GTR, the parent company, says 70 per cent of the overall benefits will be operational by next May, with huge timetable changes on the biggest rail network in the country, comprising Thameslink, Southern Rail, Gatwick Express and Great Northern.

From May there will be additional capacity with new faster trains for 35,000-40,000 more passengers during the morning and evening peaks across the GTR network.

Bringing in all the changes is such a huge task that it was decided to split their introduction between next May and December 2019 in six monthly sections. GTR says avoiding a “big bang” approach will reduce the risk of disruption.

It admits not all routes “will be connected together, north and south of London” for a May completion date.

"Industry insiders also doubt the reliability of 24 trains per hour, at peak times between St Pancras and Blackfriars, saying the slightest hiccup will lead to chaos. One said: “A service every two or three minutes on the Tube is one thing but trying to do the same on mainline rail will be very different.”

A GTR spokesman confirmed the 24 trains per hour at peak times would not now begin until December 2019.

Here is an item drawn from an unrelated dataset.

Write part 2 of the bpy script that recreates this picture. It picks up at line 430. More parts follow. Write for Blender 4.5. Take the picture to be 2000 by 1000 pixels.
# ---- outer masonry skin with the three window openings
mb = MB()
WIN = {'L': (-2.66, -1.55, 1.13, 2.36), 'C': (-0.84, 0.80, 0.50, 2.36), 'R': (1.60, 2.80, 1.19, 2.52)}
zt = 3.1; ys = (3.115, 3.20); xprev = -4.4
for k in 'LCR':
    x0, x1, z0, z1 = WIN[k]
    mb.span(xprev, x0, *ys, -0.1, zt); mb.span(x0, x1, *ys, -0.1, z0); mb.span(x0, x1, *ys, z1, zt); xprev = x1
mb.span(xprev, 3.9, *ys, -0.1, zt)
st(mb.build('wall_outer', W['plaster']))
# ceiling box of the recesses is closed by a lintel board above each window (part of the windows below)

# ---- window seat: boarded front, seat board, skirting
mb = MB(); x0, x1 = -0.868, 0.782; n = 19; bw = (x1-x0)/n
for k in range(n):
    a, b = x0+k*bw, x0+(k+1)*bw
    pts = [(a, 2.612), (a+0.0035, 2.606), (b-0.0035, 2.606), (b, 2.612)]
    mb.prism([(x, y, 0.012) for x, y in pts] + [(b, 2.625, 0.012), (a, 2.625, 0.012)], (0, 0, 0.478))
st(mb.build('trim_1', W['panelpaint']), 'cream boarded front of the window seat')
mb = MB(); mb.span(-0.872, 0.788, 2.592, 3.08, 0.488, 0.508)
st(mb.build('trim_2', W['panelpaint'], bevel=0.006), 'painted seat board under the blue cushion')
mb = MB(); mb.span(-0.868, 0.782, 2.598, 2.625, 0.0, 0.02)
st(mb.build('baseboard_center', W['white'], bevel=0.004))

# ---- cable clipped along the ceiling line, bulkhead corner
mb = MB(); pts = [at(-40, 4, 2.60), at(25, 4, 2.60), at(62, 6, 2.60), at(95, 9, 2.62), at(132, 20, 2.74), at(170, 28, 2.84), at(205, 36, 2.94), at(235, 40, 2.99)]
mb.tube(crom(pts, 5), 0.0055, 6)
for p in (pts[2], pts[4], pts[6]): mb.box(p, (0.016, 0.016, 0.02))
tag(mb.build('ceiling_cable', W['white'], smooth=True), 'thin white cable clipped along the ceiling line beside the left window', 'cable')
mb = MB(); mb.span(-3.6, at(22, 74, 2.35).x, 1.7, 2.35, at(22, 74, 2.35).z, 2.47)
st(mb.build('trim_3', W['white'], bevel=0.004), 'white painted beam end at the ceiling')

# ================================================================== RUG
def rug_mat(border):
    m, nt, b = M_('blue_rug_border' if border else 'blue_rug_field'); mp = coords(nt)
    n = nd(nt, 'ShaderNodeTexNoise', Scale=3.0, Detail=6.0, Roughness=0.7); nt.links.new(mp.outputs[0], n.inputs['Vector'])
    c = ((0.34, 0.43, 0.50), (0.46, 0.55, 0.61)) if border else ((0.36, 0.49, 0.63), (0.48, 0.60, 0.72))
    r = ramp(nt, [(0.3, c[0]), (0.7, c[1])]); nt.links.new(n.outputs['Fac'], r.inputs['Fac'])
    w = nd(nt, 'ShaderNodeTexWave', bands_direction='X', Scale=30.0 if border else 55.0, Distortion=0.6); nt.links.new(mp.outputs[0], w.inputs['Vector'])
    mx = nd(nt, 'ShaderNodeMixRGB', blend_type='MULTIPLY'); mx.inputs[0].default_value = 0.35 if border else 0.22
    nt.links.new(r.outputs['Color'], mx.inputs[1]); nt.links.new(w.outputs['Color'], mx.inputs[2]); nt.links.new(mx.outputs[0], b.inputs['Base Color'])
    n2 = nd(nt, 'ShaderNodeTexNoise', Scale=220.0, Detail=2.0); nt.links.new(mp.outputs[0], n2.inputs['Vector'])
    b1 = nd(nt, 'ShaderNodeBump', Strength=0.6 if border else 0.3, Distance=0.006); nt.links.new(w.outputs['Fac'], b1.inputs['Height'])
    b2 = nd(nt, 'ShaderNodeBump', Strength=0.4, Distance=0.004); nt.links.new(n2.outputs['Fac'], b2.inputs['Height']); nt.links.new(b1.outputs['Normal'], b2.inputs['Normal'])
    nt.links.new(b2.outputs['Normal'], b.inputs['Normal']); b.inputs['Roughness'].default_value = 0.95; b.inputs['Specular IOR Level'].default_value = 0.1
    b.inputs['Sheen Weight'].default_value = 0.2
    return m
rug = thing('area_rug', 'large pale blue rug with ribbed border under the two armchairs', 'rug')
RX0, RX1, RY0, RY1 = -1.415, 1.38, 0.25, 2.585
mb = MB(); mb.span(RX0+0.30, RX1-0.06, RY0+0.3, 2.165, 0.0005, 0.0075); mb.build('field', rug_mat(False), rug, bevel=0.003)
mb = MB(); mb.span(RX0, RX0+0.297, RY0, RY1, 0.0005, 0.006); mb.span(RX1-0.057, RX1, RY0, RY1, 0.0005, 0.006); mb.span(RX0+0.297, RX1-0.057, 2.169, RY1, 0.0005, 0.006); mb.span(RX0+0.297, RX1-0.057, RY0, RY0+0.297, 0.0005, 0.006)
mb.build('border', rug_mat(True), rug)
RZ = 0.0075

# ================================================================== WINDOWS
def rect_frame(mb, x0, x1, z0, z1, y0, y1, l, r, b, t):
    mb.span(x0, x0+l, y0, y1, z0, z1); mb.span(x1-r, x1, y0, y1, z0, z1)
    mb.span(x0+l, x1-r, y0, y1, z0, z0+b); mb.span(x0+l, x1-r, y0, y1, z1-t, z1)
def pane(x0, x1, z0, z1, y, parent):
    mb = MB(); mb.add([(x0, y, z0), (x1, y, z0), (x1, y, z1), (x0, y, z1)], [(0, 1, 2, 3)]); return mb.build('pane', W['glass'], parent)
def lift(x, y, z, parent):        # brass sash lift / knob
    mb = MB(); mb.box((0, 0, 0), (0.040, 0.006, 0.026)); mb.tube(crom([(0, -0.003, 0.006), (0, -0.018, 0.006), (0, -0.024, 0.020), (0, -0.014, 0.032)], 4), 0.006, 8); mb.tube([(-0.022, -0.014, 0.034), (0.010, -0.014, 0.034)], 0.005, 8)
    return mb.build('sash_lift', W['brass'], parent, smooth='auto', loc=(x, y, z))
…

Chris Gibb, chairman of the Thameslink Programme Industry Readiness Board, said: “By phasing the introduction of the new timetable in this way we have front-loaded the benefits for passengers and then spread further changes in such a way that they can be more reliably introduced.”

From next May the expanded Thameslink network will mean new direct routes through London between Cambridge and Brighton, Horsham and Peterborough; Luton and Kent Medway towns; Littlehampton and Bedford; and East Grinstead and Bedford.

Cambridge to Gatwick Airport will be 20 per cent faster, and Greenwich to Luton Airport 37 per cent faster.

There will be new Siemens-built Class 700 Thameslink trains, many the size of 21 double-decker buses, and from December 2019 there will be extra connections between Maidstone East and Cambridge.